- **Records with scene code**:
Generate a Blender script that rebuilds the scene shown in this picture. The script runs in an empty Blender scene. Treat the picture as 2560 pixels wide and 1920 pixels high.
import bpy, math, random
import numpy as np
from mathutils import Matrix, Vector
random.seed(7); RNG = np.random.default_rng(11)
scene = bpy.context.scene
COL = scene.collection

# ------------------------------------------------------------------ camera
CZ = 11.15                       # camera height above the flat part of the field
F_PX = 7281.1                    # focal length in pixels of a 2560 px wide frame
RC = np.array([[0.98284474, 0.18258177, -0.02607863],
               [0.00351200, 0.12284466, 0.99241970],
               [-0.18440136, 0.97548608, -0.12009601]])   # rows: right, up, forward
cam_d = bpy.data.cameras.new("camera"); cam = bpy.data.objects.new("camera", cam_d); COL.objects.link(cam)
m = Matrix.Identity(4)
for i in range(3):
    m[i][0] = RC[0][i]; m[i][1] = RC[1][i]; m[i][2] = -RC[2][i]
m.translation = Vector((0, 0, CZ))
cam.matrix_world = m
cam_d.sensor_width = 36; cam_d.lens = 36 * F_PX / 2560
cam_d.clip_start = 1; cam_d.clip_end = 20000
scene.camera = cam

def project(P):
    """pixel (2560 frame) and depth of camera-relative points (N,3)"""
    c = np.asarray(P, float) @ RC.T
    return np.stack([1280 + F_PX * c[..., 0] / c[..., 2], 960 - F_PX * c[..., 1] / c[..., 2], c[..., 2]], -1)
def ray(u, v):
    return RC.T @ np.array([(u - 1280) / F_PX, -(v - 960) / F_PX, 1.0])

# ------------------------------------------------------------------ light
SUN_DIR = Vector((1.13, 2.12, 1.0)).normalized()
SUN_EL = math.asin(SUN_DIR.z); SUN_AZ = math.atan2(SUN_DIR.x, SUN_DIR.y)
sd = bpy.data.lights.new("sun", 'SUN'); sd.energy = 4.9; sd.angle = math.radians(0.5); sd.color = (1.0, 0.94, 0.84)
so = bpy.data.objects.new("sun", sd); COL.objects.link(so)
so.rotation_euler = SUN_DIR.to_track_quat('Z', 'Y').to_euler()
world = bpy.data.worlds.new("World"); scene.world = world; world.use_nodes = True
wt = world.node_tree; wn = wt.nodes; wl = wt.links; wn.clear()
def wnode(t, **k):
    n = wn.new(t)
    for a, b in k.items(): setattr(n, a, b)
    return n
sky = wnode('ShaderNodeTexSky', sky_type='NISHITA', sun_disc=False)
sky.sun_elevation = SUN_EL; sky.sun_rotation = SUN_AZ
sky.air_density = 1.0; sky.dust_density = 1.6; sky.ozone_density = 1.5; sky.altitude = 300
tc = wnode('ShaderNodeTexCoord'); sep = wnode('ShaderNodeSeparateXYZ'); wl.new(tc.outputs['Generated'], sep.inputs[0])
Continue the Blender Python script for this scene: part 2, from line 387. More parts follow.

- **Your objective**:
Everything from the first line above through the line that contains "return RC.T @" should be duplicated exactly, please, and nothing beyond it.

- **Solution for this problem**:
Generate a Blender script that rebuilds the scene shown in this picture. The script runs in an empty Blender scene. Treat the picture as 2560 pixels wide and 1920 pixels high.
import bpy, math, random
import numpy as np
from mathutils import Matrix, Vector
random.seed(7); RNG = np.random.default_rng(11)
scene = bpy.context.scene
COL = scene.collection

# ------------------------------------------------------------------ camera
CZ = 11.15                       # camera height above the flat part of the field
F_PX = 7281.1                    # focal length in pixels of a 2560 px wide frame
RC = np.array([[0.98284474, 0.18258177, -0.02607863],
               [0.00351200, 0.12284466, 0.99241970],
               [-0.18440136, 0.97548608, -0.12009601]])   # rows: right, up, forward
cam_d = bpy.data.cameras.new("camera"); cam = bpy.data.objects.new("camera", cam_d); COL.objects.link(cam)
m = Matrix.Identity(4)
for i in range(3):
    m[i][0] = RC[0][i]; m[i][1] = RC[1][i]; m[i][2] = -RC[2][i]
m.translation = Vector((0, 0, CZ))
cam.matrix_world = m
cam_d.sensor_width = 36; cam_d.lens = 36 * F_PX / 2560
cam_d.clip_start = 1; cam_d.clip_end = 20000
scene.camera = cam

def project(P):
    """pixel (2560 frame) and depth of camera-relative points (N,3)"""
    c = np.asarray(P, float) @ RC.T
    return np.stack([1280 + F_PX * c[..., 0] / c[..., 2], 960 - F_PX * c[..., 1] / c[..., 2], c[..., 2]], -1)
def ray(u, v):
    return RC.T @ np.array([(u - 1280) / F_PX, -(v - 960) / F_PX, 1.0])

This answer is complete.